Cuando nos hacen esperar, o alguien nos cancela una cita, o las personas no responden a nuestras expectativas, pensamos que nuestro enfado es culpa de las circunstancias externas, cuando la verdadera molestia viene de nuestro interior, de perder el control de la situación. Lo que realmente se afecta es nuestro deseo de controlar, de lo cual no tenemos conciencia.

El sentirnos frustrados tiene que ver con algo que no es como esperábamos y que quisiéramos cambiar, ya sea el tráfico, la actitud de otro o nuestro cuerpo. Si discuto con alguien y me enojo, automáticamente acuso al otro de mi molestia. Si no tuviera el deseo de que las personas fueran diferentes de lo que son y si no buscara siempre modificar la realidad, no me afectaría el acontecer natural de las situaciones. Pero el deseo de controlar nos atrapa ya que surge de ideas grabadas en el inconsciente sobre lo que nosotros pensamos que debe de ser y que tomamos como la única verdad.

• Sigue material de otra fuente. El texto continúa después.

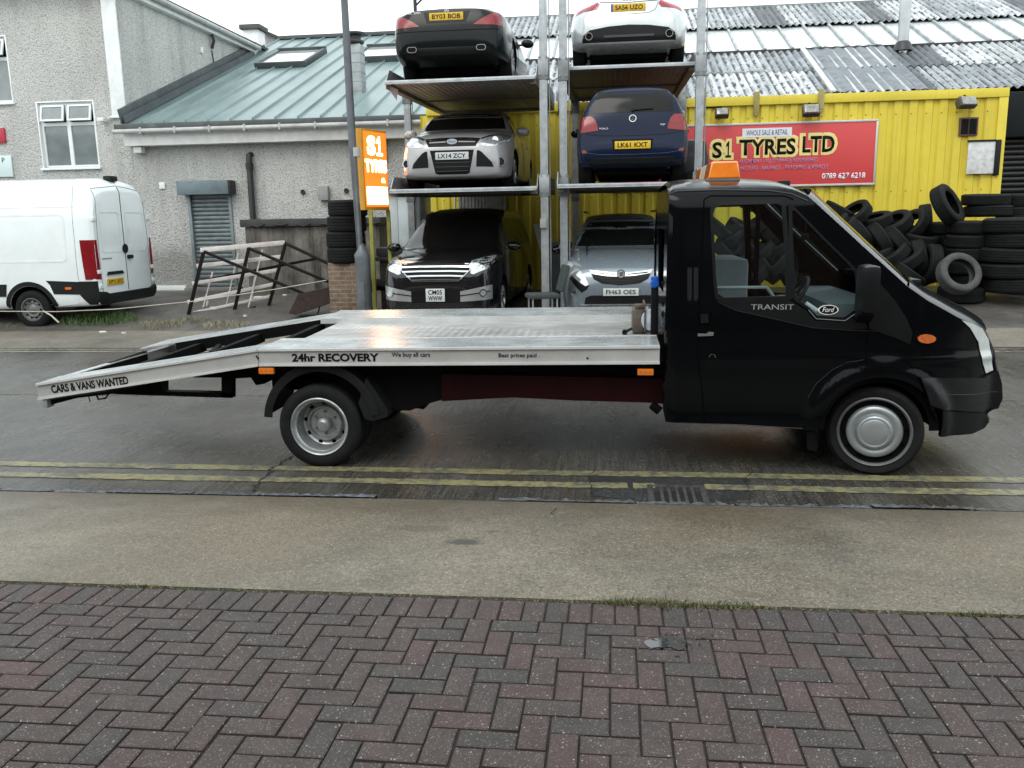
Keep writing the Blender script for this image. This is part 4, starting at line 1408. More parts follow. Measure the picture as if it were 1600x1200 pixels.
# ---------------------------------------------------------------- the red shop sign
sg = thing('shop_sign', 'long red tyre shop sign board with a white frame on the yellow front', 'sign', (3.3, YC-.08, 3))
YS = YC-.06
A, B = P(1368, 189, YS), P(1366, 286, YS)
xr = (A.x+B.x)/2
zt_, zb_ = A.z, B.z
xl = xr-5.05
MB().box((xl, YS, zb_), (xr, YS+.05, zt_), bev=.004).build('board', mat('sign_red', (.60, .055, .055), .45, var=.05, vscale=.8), sg, True)
fr = MB()
e = .035
fr.box((xl-e, YS-.012, zt_-.005), (xr+e, YS+.052, zt_+e), bev=.004).box((xl-e, YS-.012, zb_-e), (xr+e, YS+.052, zb_+.005), bev=.004).box((xl-e, YS-.012, zb_+.005), (xl+.005, YS+.052, zt_-.005), bev=.004).box((xr-.005, YS-.012, zb_+.005), (xr+e, YS+.052, zt_-.005), bev=.004)
fr.build('sign_frame', mat('sign_frame_grey', (.55, .56, .55), .4, metal=.4, var=.1), sg, True)
def on_sign(name, body, u0, v0, u1, v1, m, bold=0.0, off=.004, **k):
    a, b = P(u0, v0, YS), P(u1, v1, YS)
    w_ = b.x-a.x
    h = a.z-b.z
    return text(name, body, face_M(((a.x+b.x)/2, YS-off, (a.z+b.z)/2), (1, 0, 0), (0, 0, 1)), w_, h, m, sg, bold=bold, **k)
H_ = lambda c0, c1: None
M_sy = mat('sign_yellow', (.80, .68, .25), .4, var=.04)
a, b = P(1160, 202, YS), P(1237, 211, YS)
zc = P(1198, 207, YS).z
MB().box((a.x, YS-.008, zc-.085), (b.x, YS-.001, zc+.085)).build('white_strip', mat('sign_white', (.72, .76, .82), .4, var=.03), sg, True)
text('strip_lettering', 'WHOLE SALE & RETAIL', face_M(((a.x+b.x)/2, YS-.010, zc), (1, 0, 0), (0, 0, 1)), (b.x-a.x)*.84, .10, mat('navy_ink', (.04, .05, .12), .5), sg)
for word, u0, u1, vc in (('S', 1113, 1128, 234.5), ('1', 1131, 1145, 233.5), ('TYRES', 1155, 1243, 229.5), ('LTD', 1254, 1304, 225)):
    a, b = P(u0, vc, YS), P(u1, vc, YS)
    zc = (a.z+b.z)/2
    cM = lambda o: face_M(((a.x+b.x)/2, YS-o, zc), (1, 0, 0), (0, 0, 1))
    if word == '1':
        figure_one('yellow_outline', cM(.003), .155, .31, M_sy, sg, grow=.05)
        figure_one('black_lettering', cM(.009), .155, .31, M_ink, sg)
        continue
    text('yellow_outline', word, cM(.003), (b.x-a.x)+.12, .31+.12, M_sy, sg, grow=.10)
    text('black_lettering', word, cM(.009), (b.x-a.x), .31, M_ink, sg, bold=.028)
M_lil = mat('sign_lilac', (.40, .22, .38), .5)
for body, u0, u1, vc in (('ALIGNMENT - ALLOY WHEEL REFURBISHED', 1155, 1278, 251), ('PUNCTURE - BALANCE - TRACKING & VEHICLE', 1150, 1294, 262)):
    a, b = P(u0, vc, YS), P(u1, vc, YS)
    text('small_lettering', body, face_M(((a.x+b.x)/2, YS-.004, (a.z+b.z)/2), (1, 0, 0), (0, 0, 1)), b.x-a.x, .085, M_lil, sg, bold=.01)
a, b = P(1284, 275, YS), P(1352, 274, YS)
text('phone_lettering', '0789 627 6218', face_M(((a.x+b.x)/2, YS-.004, (a.z+b.z)/2), (1, 0, 0), (0, 0, 1)), b.x-a.x, .115, mat('sign_white', (.72, .76, .82)), sg, bold=.03)
# ================================================================== VEHICLE KIT
def M_paint(name, col, metal=.0, rough=.28, dirt=.12, dc=(.12, .11, .10), flake=0.0):
    return mat(name, col, rough, metal=metal, coat=(.8 if max(col) > .1 else .0), var=.05, vscale=1.5, dirt=dirt, dirtcol=dc, rvar=.06, spec=(.5 if max(col) > .1 else .2))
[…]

El aferrarnos a ellas es lo que nos hace rígidos e inflexibles, limitándonos, porque toda nuestra energía está puesta en manipular y forzar para lograr nuestros objetivos. Creemos que la felicidad está en que las circunstancias sean como nosotros queremos y caemos en este engaño una y otra vez.

El día que empecemos a aceptar que no podemos controlarlo todo, entenderemos que en cada evento que se sale de nuestro dominio hay una enseñanza que sirve precisamente para dejar ir nuestras ideas rígidas de cómo nosotros queremos que sean las cosas y volvernos más suaves. Es a través de estas situaciones no deseadas, que la vida nos ayuda a cultivar la aceptación para hacernos más flexibles, y empezar a darnos cuenta que la paz interna no depende de las circunstancias externas.